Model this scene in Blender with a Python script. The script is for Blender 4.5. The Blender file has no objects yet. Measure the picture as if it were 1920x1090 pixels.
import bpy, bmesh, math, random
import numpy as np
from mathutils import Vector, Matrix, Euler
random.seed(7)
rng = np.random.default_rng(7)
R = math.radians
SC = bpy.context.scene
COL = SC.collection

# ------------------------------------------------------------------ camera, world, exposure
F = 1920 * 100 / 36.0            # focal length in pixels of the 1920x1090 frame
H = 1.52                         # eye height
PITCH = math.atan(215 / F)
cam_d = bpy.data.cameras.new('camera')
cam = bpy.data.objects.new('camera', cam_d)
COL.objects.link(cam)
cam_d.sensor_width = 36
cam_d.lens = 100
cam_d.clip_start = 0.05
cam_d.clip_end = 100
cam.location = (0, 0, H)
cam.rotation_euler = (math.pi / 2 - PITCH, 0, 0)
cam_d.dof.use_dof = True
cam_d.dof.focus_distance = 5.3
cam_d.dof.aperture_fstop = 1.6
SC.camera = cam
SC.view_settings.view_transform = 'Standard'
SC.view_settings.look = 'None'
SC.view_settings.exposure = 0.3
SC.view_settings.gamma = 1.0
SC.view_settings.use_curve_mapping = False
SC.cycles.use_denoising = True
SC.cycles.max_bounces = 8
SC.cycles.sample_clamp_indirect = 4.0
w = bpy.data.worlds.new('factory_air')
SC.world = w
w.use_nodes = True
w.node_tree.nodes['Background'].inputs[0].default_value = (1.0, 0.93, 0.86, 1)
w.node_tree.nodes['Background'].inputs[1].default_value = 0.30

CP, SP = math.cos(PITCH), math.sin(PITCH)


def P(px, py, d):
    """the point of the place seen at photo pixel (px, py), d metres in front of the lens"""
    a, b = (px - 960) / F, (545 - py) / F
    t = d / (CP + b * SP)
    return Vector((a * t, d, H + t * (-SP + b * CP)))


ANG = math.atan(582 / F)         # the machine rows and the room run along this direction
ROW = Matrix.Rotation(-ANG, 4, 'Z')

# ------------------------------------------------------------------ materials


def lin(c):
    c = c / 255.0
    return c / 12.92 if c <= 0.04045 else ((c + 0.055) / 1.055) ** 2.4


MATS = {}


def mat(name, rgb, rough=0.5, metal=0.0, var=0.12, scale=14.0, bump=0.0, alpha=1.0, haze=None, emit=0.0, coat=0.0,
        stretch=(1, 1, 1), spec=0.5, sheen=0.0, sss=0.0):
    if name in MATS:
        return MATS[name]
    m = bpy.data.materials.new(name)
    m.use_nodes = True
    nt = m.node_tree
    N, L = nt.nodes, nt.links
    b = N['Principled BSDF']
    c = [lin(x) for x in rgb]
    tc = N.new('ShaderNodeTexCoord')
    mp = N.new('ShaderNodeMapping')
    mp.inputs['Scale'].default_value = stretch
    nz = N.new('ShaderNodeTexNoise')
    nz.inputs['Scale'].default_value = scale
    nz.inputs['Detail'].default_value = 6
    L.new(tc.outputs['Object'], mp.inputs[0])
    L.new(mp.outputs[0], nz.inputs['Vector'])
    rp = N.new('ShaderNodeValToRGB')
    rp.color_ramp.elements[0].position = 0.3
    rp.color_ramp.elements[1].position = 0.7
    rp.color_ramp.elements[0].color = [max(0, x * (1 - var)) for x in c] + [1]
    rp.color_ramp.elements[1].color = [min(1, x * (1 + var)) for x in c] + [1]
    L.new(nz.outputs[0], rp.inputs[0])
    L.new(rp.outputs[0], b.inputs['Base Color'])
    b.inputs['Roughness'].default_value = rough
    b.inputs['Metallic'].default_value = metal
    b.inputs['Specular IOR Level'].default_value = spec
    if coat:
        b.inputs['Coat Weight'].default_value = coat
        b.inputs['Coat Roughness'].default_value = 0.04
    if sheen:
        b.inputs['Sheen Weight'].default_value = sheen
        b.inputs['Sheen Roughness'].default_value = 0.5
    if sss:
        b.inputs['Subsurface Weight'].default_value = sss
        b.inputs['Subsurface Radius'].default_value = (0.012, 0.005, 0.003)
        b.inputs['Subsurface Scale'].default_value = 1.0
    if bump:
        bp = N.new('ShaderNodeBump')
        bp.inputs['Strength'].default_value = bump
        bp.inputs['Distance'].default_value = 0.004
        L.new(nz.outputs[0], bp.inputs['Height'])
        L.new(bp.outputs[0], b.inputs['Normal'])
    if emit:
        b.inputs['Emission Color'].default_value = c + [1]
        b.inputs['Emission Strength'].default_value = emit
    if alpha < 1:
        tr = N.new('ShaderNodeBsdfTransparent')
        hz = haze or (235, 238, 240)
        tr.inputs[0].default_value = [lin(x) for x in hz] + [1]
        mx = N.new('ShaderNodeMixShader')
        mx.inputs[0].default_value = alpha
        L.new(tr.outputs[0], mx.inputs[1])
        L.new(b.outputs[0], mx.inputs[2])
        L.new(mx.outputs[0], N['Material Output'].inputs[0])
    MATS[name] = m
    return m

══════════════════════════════

STATED TASK: Give an exact copy of all the data shown above.

ANSWER TO THIS EXERCISE:
Model this scene in Blender with a Python script. The script is for Blender 4.5. The Blender file has no objects yet. Measure the picture as if it were 1920x1090 pixels.
import bpy, bmesh, math, random
import numpy as np
from mathutils import Vector, Matrix, Euler
random.seed(7)
rng = np.random.default_rng(7)
R = math.radians
SC = bpy.context.scene
COL = SC.collection

# ------------------------------------------------------------------ camera, world, exposure
F = 1920 * 100 / 36.0            # focal length in pixels of the 1920x1090 frame
H = 1.52                         # eye height
PITCH = math.atan(215 / F)
cam_d = bpy.data.cameras.new('camera')
cam = bpy.data.objects.new('camera', cam_d)
COL.objects.link(cam)
cam_d.sensor_width = 36
cam_d.lens = 100
cam_d.clip_start = 0.05
cam_d.clip_end = 100
cam.location = (0, 0, H)
cam.rotation_euler = (math.pi / 2 - PITCH, 0, 0)
cam_d.dof.use_dof = True
cam_d.dof.focus_distance = 5.3
cam_d.dof.aperture_fstop = 1.6
SC.camera = cam
SC.view_settings.view_transform = 'Standard'
SC.view_settings.look = 'None'
SC.view_settings.exposure = 0.3
SC.view_settings.gamma = 1.0
SC.view_settings.use_curve_mapping = False
SC.cycles.use_denoising = True
SC.cycles.max_bounces = 8
SC.cycles.sample_clamp_indirect = 4.0
w = bpy.data.worlds.new('factory_air')
SC.world = w
w.use_nodes = True
w.node_tree.nodes['Background'].inputs[0].default_value = (1.0, 0.93, 0.86, 1)
w.node_tree.nodes['Background'].inputs[1].default_value = 0.30

CP, SP = math.cos(PITCH), math.sin(PITCH)


def P(px, py, d):
    """the point of the place seen at photo pixel (px, py), d metres in front of the lens"""
    a, b = (px - 960) / F, (545 - py) / F
    t = d / (CP + b * SP)
    return Vector((a * t, d, H + t * (-SP + b * CP)))


ANG = math.atan(582 / F)         # the machine rows and the room run along this direction
ROW = Matrix.Rotation(-ANG, 4, 'Z')

# ------------------------------------------------------------------ materials


def lin(c):
    c = c / 255.0
    return c / 12.92 if c <= 0.04045 else ((c + 0.055) / 1.055) ** 2.4


MATS = {}


def mat(name, rgb, rough=0.5, metal=0.0, var=0.12, scale=14.0, bump=0.0, alpha=1.0, haze=None, emit=0.0, coat=0.0,
        stretch=(1, 1, 1), spec=0.5, sheen=0.0, sss=0.0):
    if name in MATS:
        return MATS[name]
    m = bpy.data.materials.new(name)
    m.use_nodes = True
    nt = m.node_tree
    N, L = nt.nodes, nt.links
    b = N['Principled BSDF']
    c = [lin(x) for x in rgb]
    tc = N.new('ShaderNodeTexCoord')
    mp = N.new('ShaderNodeMapping')
    mp.inputs['Scale'].default_value = stretch
    nz = N.new('ShaderNodeTexNoise')
    nz.inputs['Scale'].default_value = scale
    nz.inputs['Detail'].default_value = 6
    L.new(tc.outputs['Object'], mp.inputs[0])
    L.new(mp.outputs[0], nz.inputs['Vector'])
    rp = N.new('ShaderNodeValToRGB')
    rp.color_ramp.elements[0].position = 0.3
    rp.color_ramp.elements[1].position = 0.7
    rp.color_ramp.elements[0].color = [max(0, x * (1 - var)) for x in c] + [1]
    rp.color_ramp.elements[1].color = [min(1, x * (1 + var)) for x in c] + [1]
    L.new(nz.outputs[0], rp.inputs[0])
    L.new(rp.outputs[0], b.inputs['Base Color'])
    b.inputs['Roughness'].default_value = rough
    b.inputs['Metallic'].default_value = metal
    b.inputs['Specular IOR Level'].default_value = spec
    if coat:
        b.inputs['Coat Weight'].default_value = coat
        b.inputs['Coat Roughness'].default_value = 0.04
    if sheen:
        b.inputs['Sheen Weight'].default_value = sheen
        b.inputs['Sheen Roughness'].default_value = 0.5
    if sss:
        b.inputs['Subsurface Weight'].default_value = sss
        b.inputs['Subsurface Radius'].default_value = (0.012, 0.005, 0.003)
        b.inputs['Subsurface Scale'].default_value = 1.0
    if bump:
        bp = N.new('ShaderNodeBump')
        bp.inputs['Strength'].default_value = bump
        bp.inputs['Distance'].default_value = 0.004
        L.new(nz.outputs[0], bp.inputs['Height'])
        L.new(bp.outputs[0], b.inputs['Normal'])
    if emit:
        b.inputs['Emission Color'].default_value = c + [1]
        b.inputs['Emission Strength'].default_value = emit
    if alpha < 1:
        tr = N.new('ShaderNodeBsdfTransparent')
        hz = haze or (235, 238, 240)
        tr.inputs[0].default_value = [lin(x) for x in hz] + [1]
        mx = N.new('ShaderNodeMixShader')
        mx.inputs[0].default_value = alpha
        L.new(tr.outputs[0], mx.inputs[1])
        L.new(b.outputs[0], mx.inputs[2])
        L.new(mx.outputs[0], N['Material Output'].inputs[0])
    MATS[name] = m
    return m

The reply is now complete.